I knew he didn’t feel the same for me and I knew what would cost me if I tell him the truth – it was losing him.
I was scared of losing him until I realised I lost him long back.
He was flying to see a girl who lives in another city for a date over a weekend. I was feeling very anxious about this. And I was keeping this feeling in sine last 5 months. Just 2 months ago I realised I do love him.
The day he was supposed to fly – I asked him if he has 2 minutes?
He said I’ll be free on Monday now.
I insisted – just 2 minutes? It’s important.
No response.
I knew that it was either in that moment or never.
I checked the flights online and saw that as per flights today he is already in that city since there were no more scheduled flights.
I wanted to have a conversation on call with him but it wasn’t possible anymore.
So I left a long text (I don’t like doing this honestly it feels like dumping)
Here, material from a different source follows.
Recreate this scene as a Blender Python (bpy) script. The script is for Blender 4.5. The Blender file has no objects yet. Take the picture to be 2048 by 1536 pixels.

He replied after a few hours saying he is shocked and confused. Didn’t we decide in start we will stay friend? How?
I replied saying idk. I just realised it and there is no pressure, I’m not expecting anything in return but I had to let you know.
It’s been 2 days and there has been no response ever since.
It’s Monday now!
I dont regret anything and no I’m not embarrassed. I am glad I told him everything honestly. Friendship was already ruined since our dynamic changed long back.
Ever since I told him, I am able to sleep and eat again.